* [Given information]
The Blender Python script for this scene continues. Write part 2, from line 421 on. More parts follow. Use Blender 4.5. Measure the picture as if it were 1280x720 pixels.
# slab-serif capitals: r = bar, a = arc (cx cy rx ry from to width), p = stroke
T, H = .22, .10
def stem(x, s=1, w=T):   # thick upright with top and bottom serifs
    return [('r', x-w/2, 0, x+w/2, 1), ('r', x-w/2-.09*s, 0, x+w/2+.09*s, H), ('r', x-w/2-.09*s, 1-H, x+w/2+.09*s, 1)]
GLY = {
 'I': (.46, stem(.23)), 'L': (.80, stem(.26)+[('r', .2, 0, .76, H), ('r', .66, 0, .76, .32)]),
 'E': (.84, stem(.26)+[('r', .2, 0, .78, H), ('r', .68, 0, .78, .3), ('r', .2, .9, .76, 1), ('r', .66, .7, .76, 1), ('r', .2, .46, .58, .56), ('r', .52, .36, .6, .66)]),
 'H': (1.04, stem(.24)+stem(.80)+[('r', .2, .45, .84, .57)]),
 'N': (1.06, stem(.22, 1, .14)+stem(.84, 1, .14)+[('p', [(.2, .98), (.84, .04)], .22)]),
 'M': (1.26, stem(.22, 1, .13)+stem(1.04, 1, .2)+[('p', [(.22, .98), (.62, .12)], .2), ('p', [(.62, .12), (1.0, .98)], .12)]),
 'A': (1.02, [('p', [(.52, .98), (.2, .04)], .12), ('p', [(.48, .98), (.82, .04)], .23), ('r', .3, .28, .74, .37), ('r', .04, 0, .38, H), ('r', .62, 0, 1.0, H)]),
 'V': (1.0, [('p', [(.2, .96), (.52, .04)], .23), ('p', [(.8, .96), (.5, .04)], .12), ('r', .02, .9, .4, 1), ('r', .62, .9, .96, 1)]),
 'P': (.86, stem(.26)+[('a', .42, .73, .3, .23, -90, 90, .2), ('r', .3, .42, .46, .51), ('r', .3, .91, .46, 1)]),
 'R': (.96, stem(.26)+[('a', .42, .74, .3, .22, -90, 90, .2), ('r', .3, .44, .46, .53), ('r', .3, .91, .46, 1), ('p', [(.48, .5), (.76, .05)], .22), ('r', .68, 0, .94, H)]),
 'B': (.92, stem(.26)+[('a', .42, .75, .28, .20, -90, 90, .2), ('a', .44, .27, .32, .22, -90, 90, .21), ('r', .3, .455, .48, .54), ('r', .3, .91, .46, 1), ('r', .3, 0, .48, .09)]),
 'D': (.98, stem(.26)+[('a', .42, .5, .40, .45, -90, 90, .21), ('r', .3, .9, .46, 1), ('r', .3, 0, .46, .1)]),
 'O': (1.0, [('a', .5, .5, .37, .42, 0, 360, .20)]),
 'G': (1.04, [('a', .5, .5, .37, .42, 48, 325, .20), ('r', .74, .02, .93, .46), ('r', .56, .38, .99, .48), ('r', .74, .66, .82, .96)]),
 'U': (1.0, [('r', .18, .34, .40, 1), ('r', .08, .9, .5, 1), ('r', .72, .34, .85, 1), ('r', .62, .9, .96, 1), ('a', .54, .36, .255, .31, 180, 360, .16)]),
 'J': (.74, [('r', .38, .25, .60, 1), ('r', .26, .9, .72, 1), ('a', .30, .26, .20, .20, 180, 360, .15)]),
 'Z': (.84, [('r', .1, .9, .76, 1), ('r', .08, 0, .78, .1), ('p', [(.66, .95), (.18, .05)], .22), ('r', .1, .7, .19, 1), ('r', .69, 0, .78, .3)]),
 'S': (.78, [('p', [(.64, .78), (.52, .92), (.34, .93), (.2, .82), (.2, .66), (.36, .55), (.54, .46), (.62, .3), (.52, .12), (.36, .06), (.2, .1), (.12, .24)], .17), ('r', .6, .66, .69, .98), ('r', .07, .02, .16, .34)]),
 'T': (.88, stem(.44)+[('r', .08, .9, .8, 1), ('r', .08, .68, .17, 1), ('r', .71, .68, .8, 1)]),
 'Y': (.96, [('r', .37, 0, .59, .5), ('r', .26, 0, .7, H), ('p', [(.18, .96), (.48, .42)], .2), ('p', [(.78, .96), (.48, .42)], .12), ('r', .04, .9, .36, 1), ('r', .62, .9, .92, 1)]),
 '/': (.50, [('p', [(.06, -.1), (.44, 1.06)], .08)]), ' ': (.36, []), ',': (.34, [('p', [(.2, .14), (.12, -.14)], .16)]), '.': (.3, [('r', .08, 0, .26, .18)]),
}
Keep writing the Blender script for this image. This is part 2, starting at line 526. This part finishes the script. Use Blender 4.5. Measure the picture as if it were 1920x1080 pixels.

* [Given task]
Repeat the entries exactly, all of them.

* [Reply]
The Blender Python script for this scene continues. Write part 2, from line 421 on. More parts follow. Use Blender 4.5. Measure the picture as if it were 1280x720 pixels.
# slab-serif capitals: r = bar, a = arc (cx cy rx ry from to width), p = stroke
T, H = .22, .10
def stem(x, s=1, w=T):   # thick upright with top and bottom serifs
    return [('r', x-w/2, 0, x+w/2, 1), ('r', x-w/2-.09*s, 0, x+w/2+.09*s, H), ('r', x-w/2-.09*s, 1-H, x+w/2+.09*s, 1)]
GLY = {
 'I': (.46, stem(.23)), 'L': (.80, stem(.26)+[('r', .2, 0, .76, H), ('r', .66, 0, .76, .32)]),
 'E': (.84, stem(.26)+[('r', .2, 0, .78, H), ('r', .68, 0, .78, .3), ('r', .2, .9, .76, 1), ('r', .66, .7, .76, 1), ('r', .2, .46, .58, .56), ('r', .52, .36, .6, .66)]),
 'H': (1.04, stem(.24)+stem(.80)+[('r', .2, .45, .84, .57)]),
 'N': (1.06, stem(.22, 1, .14)+stem(.84, 1, .14)+[('p', [(.2, .98), (.84, .04)], .22)]),
 'M': (1.26, stem(.22, 1, .13)+stem(1.04, 1, .2)+[('p', [(.22, .98), (.62, .12)], .2), ('p', [(.62, .12), (1.0, .98)], .12)]),
 'A': (1.02, [('p', [(.52, .98), (.2, .04)], .12), ('p', [(.48, .98), (.82, .04)], .23), ('r', .3, .28, .74, .37), ('r', .04, 0, .38, H), ('r', .62, 0, 1.0, H)]),
 'V': (1.0, [('p', [(.2, .96), (.52, .04)], .23), ('p', [(.8, .96), (.5, .04)], .12), ('r', .02, .9, .4, 1), ('r', .62, .9, .96, 1)]),
 'P': (.86, stem(.26)+[('a', .42, .73, .3, .23, -90, 90, .2), ('r', .3, .42, .46, .51), ('r', .3, .91, .46, 1)]),
 'R': (.96, stem(.26)+[('a', .42, .74, .3, .22, -90, 90, .2), ('r', .3, .44, .46, .53), ('r', .3, .91, .46, 1), ('p', [(.48, .5), (.76, .05)], .22), ('r', .68, 0, .94, H)]),
 'B': (.92, stem(.26)+[('a', .42, .75, .28, .20, -90, 90, .2), ('a', .44, .27, .32, .22, -90, 90, .21), ('r', .3, .455, .48, .54), ('r', .3, .91, .46, 1), ('r', .3, 0, .48, .09)]),
 'D': (.98, stem(.26)+[('a', .42, .5, .40, .45, -90, 90, .21), ('r', .3, .9, .46, 1), ('r', .3, 0, .46, .1)]),
 'O': (1.0, [('a', .5, .5, .37, .42, 0, 360, .20)]),
 'G': (1.04, [('a', .5, .5, .37, .42, 48, 325, .20), ('r', .74, .02, .93, .46), ('r', .56, .38, .99, .48), ('r', .74, .66, .82, .96)]),
 'U': (1.0, [('r', .18, .34, .40, 1), ('r', .08, .9, .5, 1), ('r', .72, .34, .85, 1), ('r', .62, .9, .96, 1), ('a', .54, .36, .255, .31, 180, 360, .16)]),
 'J': (.74, [('r', .38, .25, .60, 1), ('r', .26, .9, .72, 1), ('a', .30, .26, .20, .20, 180, 360, .15)]),
 'Z': (.84, [('r', .1, .9, .76, 1), ('r', .08, 0, .78, .1), ('p', [(.66, .95), (.18, .05)], .22), ('r', .1, .7, .19, 1), ('r', .69, 0, .78, .3)]),
 'S': (.78, [('p', [(.64, .78), (.52, .92), (.34, .93), (.2, .82), (.2, .66), (.36, .55), (.54, .46), (.62, .3), (.52, .12), (.36, .06), (.2, .1), (.12, .24)], .17), ('r', .6, .66, .69, .98), ('r', .07, .02, .16, .34)]),
 'T': (.88, stem(.44)+[('r', .08, .9, .8, 1), ('r', .08, .68, .17, 1), ('r', .71, .68, .8, 1)]),
 'Y': (.96, [('r', .37, 0, .59, .5), ('r', .26, 0, .7, H), ('p', [(.18, .96), (.48, .42)], .2), ('p', [(.78, .96), (.48, .42)], .12), ('r', .04, .9, .36, 1), ('r', .62, .9, .92, 1)]),
 '/': (.50, [('p', [(.06, -.1), (.44, 1.06)], .08)]), ' ': (.36, []), ',': (.34, [('p', [(.2, .14), (.12, -.14)], .16)]), '.': (.3, [('r', .08, 0, .26, .18)]),
}
Keep writing the Blender script for this image. This is part 2, starting at line 526. This part finishes the script. Use Blender 4.5. Measure the picture as if it were 1920x1080 pixels.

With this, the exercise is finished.